» SOURCE RECORDS:
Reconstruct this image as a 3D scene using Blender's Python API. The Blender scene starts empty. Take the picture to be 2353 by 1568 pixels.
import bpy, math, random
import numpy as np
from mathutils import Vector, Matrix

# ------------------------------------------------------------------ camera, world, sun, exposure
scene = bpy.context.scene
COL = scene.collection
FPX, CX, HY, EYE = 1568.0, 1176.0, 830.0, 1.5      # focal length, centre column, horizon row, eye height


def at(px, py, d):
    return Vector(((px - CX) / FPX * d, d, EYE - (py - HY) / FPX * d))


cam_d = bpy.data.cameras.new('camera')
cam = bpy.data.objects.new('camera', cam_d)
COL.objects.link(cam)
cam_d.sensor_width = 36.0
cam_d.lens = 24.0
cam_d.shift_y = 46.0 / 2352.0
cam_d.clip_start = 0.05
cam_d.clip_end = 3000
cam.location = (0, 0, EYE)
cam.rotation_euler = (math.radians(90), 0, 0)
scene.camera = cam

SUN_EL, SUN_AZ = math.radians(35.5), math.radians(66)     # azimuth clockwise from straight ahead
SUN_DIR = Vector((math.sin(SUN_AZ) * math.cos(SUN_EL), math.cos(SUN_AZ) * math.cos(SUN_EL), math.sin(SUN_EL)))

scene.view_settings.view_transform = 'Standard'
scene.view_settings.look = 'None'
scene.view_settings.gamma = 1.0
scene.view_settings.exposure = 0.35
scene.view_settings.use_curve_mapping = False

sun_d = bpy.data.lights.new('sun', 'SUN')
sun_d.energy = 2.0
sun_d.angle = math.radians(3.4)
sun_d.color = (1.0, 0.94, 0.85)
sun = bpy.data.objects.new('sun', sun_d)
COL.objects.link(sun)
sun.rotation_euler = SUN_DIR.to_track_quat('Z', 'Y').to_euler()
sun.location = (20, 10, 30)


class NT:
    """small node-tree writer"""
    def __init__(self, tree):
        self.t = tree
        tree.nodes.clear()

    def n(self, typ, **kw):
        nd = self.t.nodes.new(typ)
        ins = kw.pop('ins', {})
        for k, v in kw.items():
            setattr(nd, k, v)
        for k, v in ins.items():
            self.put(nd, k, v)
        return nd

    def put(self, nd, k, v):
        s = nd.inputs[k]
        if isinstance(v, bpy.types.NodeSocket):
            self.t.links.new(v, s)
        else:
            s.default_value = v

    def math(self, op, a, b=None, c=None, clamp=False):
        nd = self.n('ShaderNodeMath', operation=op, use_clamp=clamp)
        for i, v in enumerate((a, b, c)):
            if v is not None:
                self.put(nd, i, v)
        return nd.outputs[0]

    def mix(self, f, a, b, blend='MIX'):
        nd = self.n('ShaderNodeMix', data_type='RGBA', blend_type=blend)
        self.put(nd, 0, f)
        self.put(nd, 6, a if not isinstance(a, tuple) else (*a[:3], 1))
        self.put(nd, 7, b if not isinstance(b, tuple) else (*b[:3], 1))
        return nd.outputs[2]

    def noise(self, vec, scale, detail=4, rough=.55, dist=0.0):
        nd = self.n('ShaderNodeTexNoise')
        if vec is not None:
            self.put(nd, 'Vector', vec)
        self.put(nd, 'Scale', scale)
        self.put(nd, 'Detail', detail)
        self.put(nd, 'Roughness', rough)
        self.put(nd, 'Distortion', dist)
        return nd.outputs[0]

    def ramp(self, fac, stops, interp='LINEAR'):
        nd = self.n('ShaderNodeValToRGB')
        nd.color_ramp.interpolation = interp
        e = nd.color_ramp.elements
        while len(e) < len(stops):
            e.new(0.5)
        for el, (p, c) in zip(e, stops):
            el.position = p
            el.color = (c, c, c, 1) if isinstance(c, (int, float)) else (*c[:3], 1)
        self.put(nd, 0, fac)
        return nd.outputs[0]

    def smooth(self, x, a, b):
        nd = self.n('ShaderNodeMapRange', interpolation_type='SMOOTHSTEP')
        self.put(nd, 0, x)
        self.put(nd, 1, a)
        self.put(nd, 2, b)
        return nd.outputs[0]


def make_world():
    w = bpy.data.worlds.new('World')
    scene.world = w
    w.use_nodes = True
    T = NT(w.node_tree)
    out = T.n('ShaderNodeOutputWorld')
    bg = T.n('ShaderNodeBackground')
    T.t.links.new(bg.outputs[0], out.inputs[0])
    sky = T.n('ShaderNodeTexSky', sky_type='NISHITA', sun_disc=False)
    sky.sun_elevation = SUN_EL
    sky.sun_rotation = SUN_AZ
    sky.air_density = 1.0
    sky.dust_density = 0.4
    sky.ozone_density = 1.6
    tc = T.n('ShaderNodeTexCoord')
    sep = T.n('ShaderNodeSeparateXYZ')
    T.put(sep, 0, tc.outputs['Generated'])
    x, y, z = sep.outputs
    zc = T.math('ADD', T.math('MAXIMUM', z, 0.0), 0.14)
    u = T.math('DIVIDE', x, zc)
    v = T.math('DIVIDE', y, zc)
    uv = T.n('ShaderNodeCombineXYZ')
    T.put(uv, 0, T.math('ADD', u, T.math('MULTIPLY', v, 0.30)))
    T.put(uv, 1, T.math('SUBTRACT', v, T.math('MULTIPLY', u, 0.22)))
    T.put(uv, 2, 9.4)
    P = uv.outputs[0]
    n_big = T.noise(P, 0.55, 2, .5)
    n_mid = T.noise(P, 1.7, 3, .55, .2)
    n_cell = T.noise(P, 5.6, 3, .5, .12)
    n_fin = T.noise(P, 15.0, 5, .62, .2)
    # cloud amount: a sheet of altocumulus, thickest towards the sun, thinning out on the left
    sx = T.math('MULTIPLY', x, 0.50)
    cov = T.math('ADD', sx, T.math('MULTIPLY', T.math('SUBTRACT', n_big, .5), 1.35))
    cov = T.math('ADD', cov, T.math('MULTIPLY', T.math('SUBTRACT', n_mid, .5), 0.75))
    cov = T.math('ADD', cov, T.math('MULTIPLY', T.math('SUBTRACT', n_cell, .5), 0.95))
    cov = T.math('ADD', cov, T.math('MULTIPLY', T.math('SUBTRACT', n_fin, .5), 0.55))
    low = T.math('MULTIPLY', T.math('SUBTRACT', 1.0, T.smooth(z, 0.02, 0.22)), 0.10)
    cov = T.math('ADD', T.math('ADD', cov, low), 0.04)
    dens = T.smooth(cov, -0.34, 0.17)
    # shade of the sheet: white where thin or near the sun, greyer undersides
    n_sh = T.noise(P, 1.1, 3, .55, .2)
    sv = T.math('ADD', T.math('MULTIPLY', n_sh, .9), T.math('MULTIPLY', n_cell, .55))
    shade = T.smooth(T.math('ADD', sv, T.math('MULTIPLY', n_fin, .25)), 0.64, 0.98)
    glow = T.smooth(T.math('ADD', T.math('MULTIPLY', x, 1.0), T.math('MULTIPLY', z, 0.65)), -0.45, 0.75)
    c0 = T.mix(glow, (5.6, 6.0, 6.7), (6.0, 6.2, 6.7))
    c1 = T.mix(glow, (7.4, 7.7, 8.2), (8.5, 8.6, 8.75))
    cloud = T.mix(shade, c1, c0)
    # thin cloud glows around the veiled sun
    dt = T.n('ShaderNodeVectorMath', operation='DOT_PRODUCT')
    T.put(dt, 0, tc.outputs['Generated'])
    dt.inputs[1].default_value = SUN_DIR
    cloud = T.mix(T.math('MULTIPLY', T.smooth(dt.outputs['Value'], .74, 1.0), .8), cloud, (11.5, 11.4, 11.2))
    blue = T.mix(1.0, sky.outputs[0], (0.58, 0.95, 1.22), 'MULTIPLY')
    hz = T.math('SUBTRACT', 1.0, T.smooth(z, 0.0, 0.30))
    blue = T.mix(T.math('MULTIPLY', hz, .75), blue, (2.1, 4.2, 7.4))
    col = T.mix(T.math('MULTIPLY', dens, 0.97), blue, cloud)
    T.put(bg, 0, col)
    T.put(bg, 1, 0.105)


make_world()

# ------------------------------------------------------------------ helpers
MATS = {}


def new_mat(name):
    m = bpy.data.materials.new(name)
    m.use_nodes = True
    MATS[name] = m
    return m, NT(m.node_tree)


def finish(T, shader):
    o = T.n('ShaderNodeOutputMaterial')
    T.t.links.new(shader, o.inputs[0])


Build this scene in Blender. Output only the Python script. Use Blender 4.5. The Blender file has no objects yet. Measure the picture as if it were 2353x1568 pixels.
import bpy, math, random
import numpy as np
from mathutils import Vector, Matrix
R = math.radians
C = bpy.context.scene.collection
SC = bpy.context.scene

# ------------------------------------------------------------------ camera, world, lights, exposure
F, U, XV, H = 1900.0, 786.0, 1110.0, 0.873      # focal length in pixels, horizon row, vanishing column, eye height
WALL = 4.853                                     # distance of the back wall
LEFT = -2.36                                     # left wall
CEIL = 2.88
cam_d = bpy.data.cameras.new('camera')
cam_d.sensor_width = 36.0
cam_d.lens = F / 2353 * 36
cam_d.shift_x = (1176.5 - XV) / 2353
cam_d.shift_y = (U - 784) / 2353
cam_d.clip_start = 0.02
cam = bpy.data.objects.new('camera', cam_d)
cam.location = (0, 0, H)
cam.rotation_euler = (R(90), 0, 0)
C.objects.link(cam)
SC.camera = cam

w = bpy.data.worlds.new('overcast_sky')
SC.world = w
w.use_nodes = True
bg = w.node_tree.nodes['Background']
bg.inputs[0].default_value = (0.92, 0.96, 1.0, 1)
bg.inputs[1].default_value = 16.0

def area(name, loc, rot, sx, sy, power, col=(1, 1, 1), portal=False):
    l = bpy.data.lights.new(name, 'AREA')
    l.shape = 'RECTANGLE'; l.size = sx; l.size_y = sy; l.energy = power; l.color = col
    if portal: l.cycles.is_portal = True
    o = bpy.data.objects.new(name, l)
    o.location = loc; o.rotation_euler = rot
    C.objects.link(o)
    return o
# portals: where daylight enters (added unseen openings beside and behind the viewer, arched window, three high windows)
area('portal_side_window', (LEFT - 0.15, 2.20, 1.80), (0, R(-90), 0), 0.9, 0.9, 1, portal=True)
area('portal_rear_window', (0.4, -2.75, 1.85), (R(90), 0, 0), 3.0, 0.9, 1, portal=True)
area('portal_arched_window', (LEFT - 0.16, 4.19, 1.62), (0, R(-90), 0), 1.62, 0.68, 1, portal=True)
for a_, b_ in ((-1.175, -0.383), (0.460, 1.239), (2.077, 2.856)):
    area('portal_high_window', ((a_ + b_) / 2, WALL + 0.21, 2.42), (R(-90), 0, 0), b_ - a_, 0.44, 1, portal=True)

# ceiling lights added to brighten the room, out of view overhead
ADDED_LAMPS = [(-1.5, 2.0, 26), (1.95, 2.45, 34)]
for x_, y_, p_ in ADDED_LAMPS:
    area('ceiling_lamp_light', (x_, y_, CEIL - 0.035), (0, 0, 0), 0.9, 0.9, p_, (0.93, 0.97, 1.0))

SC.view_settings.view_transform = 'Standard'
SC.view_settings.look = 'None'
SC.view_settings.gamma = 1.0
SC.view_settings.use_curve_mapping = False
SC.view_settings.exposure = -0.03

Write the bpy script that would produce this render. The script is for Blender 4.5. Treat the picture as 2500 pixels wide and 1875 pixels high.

» WHAT YOU WILL DO: Using the entries above, quote each line verbatim from the first through the line that contains "SUN_DIR = Vector((math.sin(SUN_AZ)".

» RESPONSE:
Reconstruct this image as a 3D scene using Blender's Python API. The Blender scene starts empty. Take the picture to be 2353 by 1568 pixels.
import bpy, math, random
import numpy as np
from mathutils import Vector, Matrix

# ------------------------------------------------------------------ camera, world, sun, exposure
scene = bpy.context.scene
COL = scene.collection
FPX, CX, HY, EYE = 1568.0, 1176.0, 830.0, 1.5      # focal length, centre column, horizon row, eye height


def at(px, py, d):
    return Vector(((px - CX) / FPX * d, d, EYE - (py - HY) / FPX * d))


cam_d = bpy.data.cameras.new('camera')
cam = bpy.data.objects.new('camera', cam_d)
COL.objects.link(cam)
cam_d.sensor_width = 36.0
cam_d.lens = 24.0
cam_d.shift_y = 46.0 / 2352.0
cam_d.clip_start = 0.05
cam_d.clip_end = 3000
cam.location = (0, 0, EYE)
cam.rotation_euler = (math.radians(90), 0, 0)
scene.camera = cam

SUN_EL, SUN_AZ = math.radians(35.5), math.radians(66)     # azimuth clockwise from straight ahead
SUN_DIR = Vector((math.sin(SUN_AZ) * math.cos(SUN_EL), math.cos(SUN_AZ) * math.cos(SUN_EL), math.sin(SUN_EL)))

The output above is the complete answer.